[Dataset extract]
>> Begin

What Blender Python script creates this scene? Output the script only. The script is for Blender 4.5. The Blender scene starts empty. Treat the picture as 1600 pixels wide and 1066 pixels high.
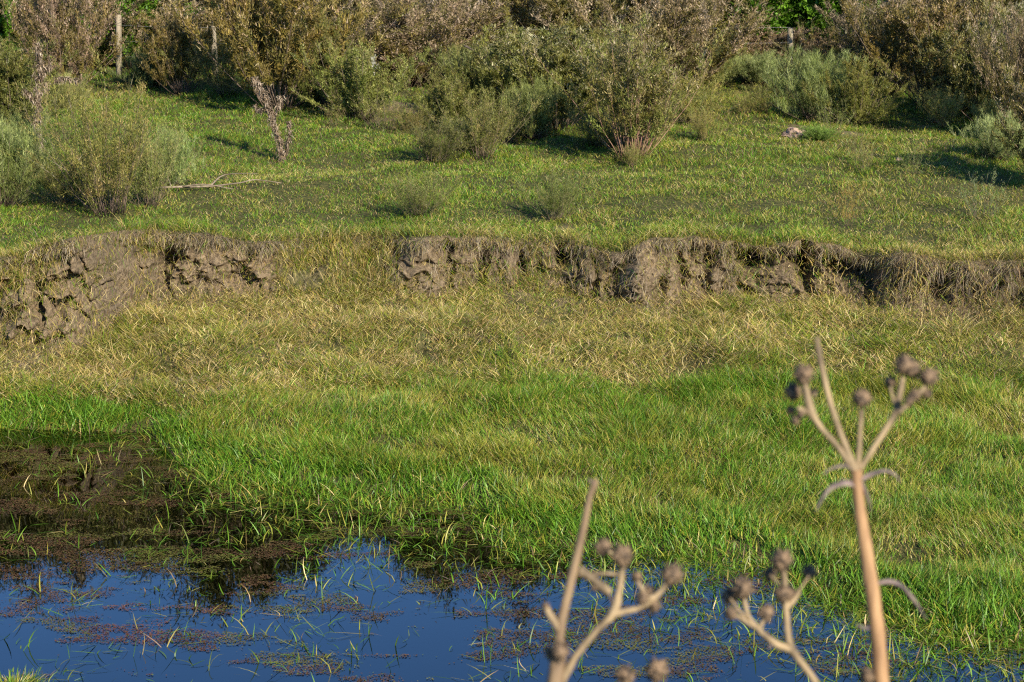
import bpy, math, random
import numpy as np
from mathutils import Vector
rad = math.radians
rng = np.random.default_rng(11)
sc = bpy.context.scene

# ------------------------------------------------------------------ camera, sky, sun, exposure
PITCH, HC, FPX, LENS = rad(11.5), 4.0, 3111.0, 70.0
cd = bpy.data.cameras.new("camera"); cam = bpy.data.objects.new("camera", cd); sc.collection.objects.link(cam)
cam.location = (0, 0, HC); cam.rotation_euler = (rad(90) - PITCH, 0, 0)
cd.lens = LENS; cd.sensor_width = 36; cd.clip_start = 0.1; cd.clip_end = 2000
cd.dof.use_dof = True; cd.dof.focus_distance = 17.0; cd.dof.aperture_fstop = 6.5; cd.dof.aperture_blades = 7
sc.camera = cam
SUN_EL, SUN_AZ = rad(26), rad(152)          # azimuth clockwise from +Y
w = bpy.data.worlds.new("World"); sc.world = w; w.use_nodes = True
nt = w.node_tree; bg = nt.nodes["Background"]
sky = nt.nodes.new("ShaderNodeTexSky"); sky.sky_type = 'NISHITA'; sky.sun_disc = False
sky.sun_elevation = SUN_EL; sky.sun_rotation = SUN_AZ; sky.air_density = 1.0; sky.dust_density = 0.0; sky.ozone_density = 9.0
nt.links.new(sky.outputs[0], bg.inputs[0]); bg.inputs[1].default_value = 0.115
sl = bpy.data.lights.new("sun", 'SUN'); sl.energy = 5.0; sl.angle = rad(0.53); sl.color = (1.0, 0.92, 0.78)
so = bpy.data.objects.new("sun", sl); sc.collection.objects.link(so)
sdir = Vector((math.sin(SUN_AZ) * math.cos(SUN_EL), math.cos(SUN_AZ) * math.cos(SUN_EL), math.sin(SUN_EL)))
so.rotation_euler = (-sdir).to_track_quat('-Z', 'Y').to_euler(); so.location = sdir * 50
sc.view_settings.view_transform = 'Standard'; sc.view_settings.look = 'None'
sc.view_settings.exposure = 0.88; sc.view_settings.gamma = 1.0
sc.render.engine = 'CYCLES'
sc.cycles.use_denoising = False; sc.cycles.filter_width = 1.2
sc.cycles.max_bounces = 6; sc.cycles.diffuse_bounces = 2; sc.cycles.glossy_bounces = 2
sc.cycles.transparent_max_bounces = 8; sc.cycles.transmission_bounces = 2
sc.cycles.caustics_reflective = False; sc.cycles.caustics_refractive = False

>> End

[Work instructions]
Repeat only what lies between the start of the data and the end of the line containing "sc = bpy.context.scene", exactly, with pictures left out.

[Solved exercise]
What Blender Python script creates this scene? Output the script only. The script is for Blender 4.5. The Blender scene starts empty. Treat the picture as 1600 pixels wide and 1066 pixels high.
import bpy, math, random
import numpy as np
from mathutils import Vector
rad = math.radians
rng = np.random.default_rng(11)
sc = bpy.context.scene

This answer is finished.